▶ COLLECTED MATERIAL
-*-*-
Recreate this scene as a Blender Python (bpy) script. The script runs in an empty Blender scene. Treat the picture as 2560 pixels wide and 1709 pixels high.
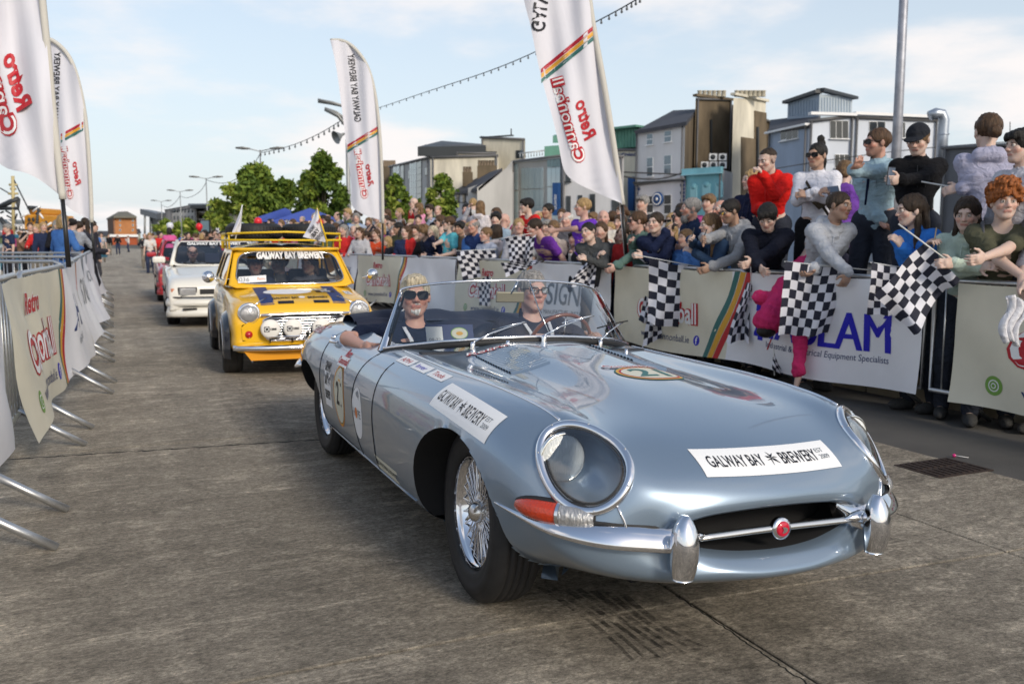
import bpy,math,random
import numpy as np
from mathutils import Vector,Matrix
from mathutils.bvhtree import BVHTree
random.seed(7);RNG=np.random.RandomState(7)
SC=bpy.context.scene
COL=SC.collection
PI=math.pi
# ------------------------------------------------------------------ camera, sky, sun, exposure
FPX,HOR,CAMH=2230.0,598.0,1.315
PITCH=math.atan((854.5-HOR)/FPX)
cam=bpy.data.objects.new('camera',bpy.data.cameras.new('camera'));COL.objects.link(cam);SC.camera=cam
cam.location=(0,0,CAMH);cam.rotation_euler=(PI/2-PITCH,0,0)
cam.data.sensor_width=36;cam.data.lens=36*FPX/2560
cam.data.clip_end=3000;cam.data.clip_start=.05
cam.data.dof.use_dof=True;cam.data.dof.focus_distance=3.6;cam.data.dof.aperture_fstop=4.5
W=bpy.data.worlds.new('World');SC.world=W;W.use_nodes=True
SUN_EL,SUN_AZ=math.radians(27),math.radians(147)
def setup_world():
 nt=W.node_tree;N=nt.nodes;L=nt.links;N.clear()
 out=N.new('ShaderNodeOutputWorld');bg=N.new('ShaderNodeBackground');bg.inputs['Strength'].default_value=.15
 sky=N.new('ShaderNodeTexSky');sky.sky_type='NISHITA';sky.sun_disc=False
 sky.sun_elevation=SUN_EL;sky.sun_rotation=SUN_AZ;sky.air_density=1.1;sky.dust_density=1.6;sky.ozone_density=1.2
 tc=N.new('ShaderNodeTexCoord');sep=N.new('ShaderNodeSeparateXYZ');L.new(tc.outputs['Generated'],sep.inputs[0])
# thin high clouds: noise on the direction flattened towards the horizon
 mz=N.new('ShaderNodeMath');mz.operation='MAXIMUM';mz.inputs[1].default_value=0;L.new(sep.outputs['Z'],mz.inputs[0])
 az=N.new('ShaderNodeMath');az.operation='ADD';az.inputs[1].default_value=.16;L.new(mz.outputs[0],az.inputs[0])
 dx=N.new('ShaderNodeMath');dx.operation='DIVIDE';L.new(sep.outputs['X'],dx.inputs[0]);L.new(az.outputs[0],dx.inputs[1])
 dy=N.new('ShaderNodeMath');dy.operation='DIVIDE';L.new(sep.outputs['Y'],dy.inputs[0]);L.new(az.outputs[0],dy.inputs[1])
 cb=N.new('ShaderNodeCombineXYZ');L.new(dx.outputs[0],cb.inputs[0]);L.new(dy.outputs[0],cb.inputs[1]);cb.inputs[2].default_value=3.4
 nz=N.new('ShaderNodeTexNoise');nz.inputs['Scale'].default_value=.8;nz.inputs['Detail'].default_value=7;nz.inputs['Roughness'].default_value=.55
 L.new(cb.outputs[0],nz.inputs['Vector'])
 cr=N.new('ShaderNodeMapRange');cr.inputs[1].default_value=.50;cr.inputs[2].default_value=.66;cr.inputs[3].default_value=0;cr.inputs[4].default_value=.92
 cr.interpolation_type='SMOOTHSTEP';L.new(nz.outputs['Fac'],cr.inputs[0])
# pale veil that thickens to the horizon
 vr=N.new('ShaderNodeMapRange');vr.inputs[1].default_value=0;vr.inputs[2].default_value=.62;vr.inputs[3].default_value=.86;vr.inputs[4].default_value=.12
 L.new(mz.outputs[0],vr.inputs[0])
 m1=N.new('ShaderNodeMix');m1.data_type='RGBA';L.new(vr.outputs[0],m1.inputs[0]);L.new(sky.outputs[0],m1.inputs[6]);m1.inputs[7].default_value=(4.5,4.9,5.3,1)
 m2=N.new('ShaderNodeMix');m2.data_type='RGBA';L.new(cr.outputs[0],m2.inputs[0]);L.new(m1.outputs[2],m2.inputs[6]);m2.inputs[7].default_value=(5.9,5.6,5.5,1)
 L.new(m2.outputs[2],bg.inputs[0]);L.new(bg.outputs[0],out.inputs[0])
setup_world()
sun=bpy.data.objects.new('sun',bpy.data.lights.new('sun','SUN'));COL.objects.link(sun)
sun.data.energy=2.1;sun.data.angle=math.radians(12);sun.data.color=(1,.90,.76)
sun.rotation_euler=Vector((-math.sin(SUN_AZ)*math.cos(SUN_EL),-math.cos(SUN_AZ)*math.cos(SUN_EL),-math.sin(SUN_EL))).to_track_quat('-Z','Y').to_euler()
sun.location=(0,-5,20)
vs=SC.view_settings;vs.view_transform='Standard';vs.look='None';vs.exposure=.2;vs.gamma=1;vs.use_curve_mapping=False
SC.render.film_transparent=False
SC.cycles.max_bounces=7;SC.cycles.transparent_max_bounces=16
# ------------------------------------------------------------------ street frame: s runs away along the street, t to its right
TH=.418;CT,ST=math.cos(TH),math.sin(TH)
def st(s,t):return(t*CT-s*ST,t*ST+s*CT)
def to_st(x,y):return(-x*ST+y*CT,x*CT+y*ST)
def gz(t):
 return-.034*min(max(t-1.12,0),2.5)
def at(px,py,z=0.0):
 c,s=math.cos(PITCH),math.sin(PITCH);u=(854.5-py)/FPX
 d=((px-1280)/FPX,c+u*s,-s+u*c);k=(z-CAMH)/d[2]
 return(d[0]*k,d[1]*k)
def dp(px,py,Y):
 c,s=math.cos(PITCH),math.sin(PITCH);u=(854.5-py)/FPX
 d=((px-1280)/FPX,c+u*s,-s+u*c);k=Y/d[1]
 return Vector((d[0]*k,Y,CAMH+d[2]*k))
# ------------------------------------------------------------------ materials
MATS={}
def mat(name,col,rough=.6,metal=0,coat=0,spec=.5,noise=0,nscale=8,bump=0,bscale=60,trans=0,alpha=1,emit=0,sheen=0,ior=1.45,stretch=None):
 if name in MATS:return MATS[name]
 m=bpy.data.materials.new(name);m.use_nodes=True;nt=m.node_tree;b=nt.nodes['Principled BSDF']
 I=b.inputs;I['Base Color'].default_value=(*col,1);I['Roughness'].default_value=rough;I['Metallic'].default_value=metal
 I['Coat Weight'].default_value=coat;I['Coat Roughness'].default_value=.03;I['Specular IOR Level'].default_value=spec
 I['Transmission Weight'].default_value=trans;I['Alpha'].default_value=alpha;I['IOR'].default_value=ior
 if sheen:I['Sheen Weight'].default_value=sheen
 if emit:I['Emission Color'].default_value=(*col,1);I['Emission Strength'].default_value=emit
 if noise or bump:
  tc=nt.nodes.new('ShaderNodeTexCoord');src=tc.outputs['Object']
  if stretch:
   mp=nt.nodes.new('ShaderNodeMapping');mp.inputs['Scale'].default_value=stretch;nt.links.new(src,mp.inputs[0]);src=mp.outputs[0]
 if noise:
  n=nt.nodes.new('ShaderNodeTexNoise');n.inputs['Scale'].default_value=nscale;n.inputs['Detail'].default_value=6;n.inputs['Roughness'].default_value=.62
  nt.links.new(src,n.inputs['Vector'])
  r=nt.nodes.new('ShaderNodeMapRange');r.inputs[1].default_value=.28;r.inputs[2].default_value=.72;r.inputs[3].default_value=1-noise;r.inputs[4].default_value=1+noise
  nt.links.new(n.outputs['Fac'],r.inputs[0])
  v=nt.nodes.new('ShaderNodeMix');v.data_type='RGBA';v.blend_type='MULTIPLY';v.inputs[0].default_value=1;v.inputs[6].default_value=(*col,1)
  nt.links.new(r.outputs[0],v.inputs[7]);nt.links.new(v.outputs[2],I['Base Color'])
 if bump:
  n2=nt.nodes.new('ShaderNodeTexNoise');n2.inputs['Scale'].default_value=bscale;n2.inputs['Detail'].default_value=5
  nt.links.new(src,n2.inputs['Vector']);bp=nt.nodes.new('ShaderNodeBump');bp.inputs['Strength'].default_value=bump;bp.inputs['Distance'].default_value=.01
  nt.links.new(n2.outputs['Fac'],bp.inputs['Height']);nt.links.new(bp.outputs[0],I['Normal'])
 MATS[name]=m;return m
def vcol_mat(name,rough=.55,bump=0,bscale=60,sss=0,spec=.4):
 if name in MATS:return MATS[name]
 m=bpy.data.materials.new(name);m.use_nodes=True;nt=m.node_tree;b=nt.nodes['Principled BSDF']
 a=nt.nodes.new('ShaderNodeAttribute');a.attribute_name='Col';nt.links.new(a.outputs['Color'],b.inputs['Base Color'])
 b.inputs['Roughness'].default_value=rough;b.inputs['Specular IOR Level'].default_value=spec
 if sss:b.inputs['Subsurface Weight'].default_value=sss;b.inputs['Subsurface Radius'].default_value=(.012,.004,.002);b.inputs['Subsurface Scale'].default_value=1
 MATS[name]=m;return m
def cloth(col,k='cloth'):
 nm='%s_%d_%d_%d'%((k,)+tuple(int(c*999)for c in col))
 if nm in MATS:return MATS[nm]
 m=mat(nm,col,rough=.92,noise=.11,nscale=13,bump=.75,bscale=11,spec=.18);nt=m.node_tree
 for n in nt.nodes:
  if n.type=='TEX_NOISE' and n.inputs['Scale'].default_value==11:n.inputs['Distortion'].default_value=1.6;n.inputs['Roughness'].default_value=.45
  if n.type=='BUMP':n.inputs['Distance'].default_value=.03;b1=n
 w=nt.nodes.new('ShaderNodeTexNoise');w.inputs['Scale'].default_value=260;w.inputs['Detail'].default_value=2;tc=[n for n in nt.nodes if n.type=='TEX_COORD'][0];nt.links.new(tc.outputs['Object'],w.inputs['Vector'])
 b2=nt.nodes.new('ShaderNodeBump');b2.inputs['Strength'].default_value=.35;b2.inputs['Distance'].default_value=.003;nt.links.new(w.outputs['Fac'],b2.inputs['Height']);nt.links.new(b1.outputs[0],b2.inputs['Normal']);nt.links.new(b2.outputs[0],nt.nodes['Principled BSDF'].inputs['Normal']);return m
chrome=lambda:mat('chrome',(.82,.82,.84),rough=.07,metal=1)
steel=lambda:mat('galvanised_steel',(.50,.51,.52),rough=.38,metal=.85,noise=.12,nscale=30)
blackrub=lambda:mat('black_rubber',(.018,.018,.019),rough=.6,noise=.25,nscale=20)
blackpl=lambda:mat('black_plastic',(.012,.012,.013),rough=.4)
white=lambda:mat('white_paint',(.78,.78,.78),rough=.35)
def glass(name='glass',tint=(.85,.92,.95),a=.14,rough=.02):
 if name in MATS:return MATS[name]
 m=bpy.data.materials.new(name);m.use_nodes=True;nt=m.node_tree;N=nt.nodes;L=nt.links;N.clear()
 o=N.new('ShaderNodeOutputMaterial');g=N.new('ShaderNodeBsdfGlossy');g.inputs['Roughness'].default_value=rough
 t=N.new('ShaderNodeBsdfTransparent');t.inputs[0].default_value=(*tint,1);fr=N.new('ShaderNodeFresnel');fr.inputs[0].default_value=1.5
 ad=N.new('ShaderNodeMath');ad.operation='MULTIPLY_ADD';ad.inputs[1].default_value=1.4;ad.inputs[2].default_value=a-.08;ad.use_clamp=True
 mx=N.new('ShaderNodeMixShader');L.new(fr.outputs[0],ad.inputs[0]);L.new(ad.outputs[0],mx.inputs[0]);L.new(t.outputs[0],mx.inputs[1]);L.new(g.outputs[0],mx.inputs[2]);L.new(mx.outputs[0],o.inputs[0])
 MATS[name]=m;return m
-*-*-
Within the listing above, work out how many lines contain the string "high", and reply with that number only.

▶ RESULT OF THIS TASK
2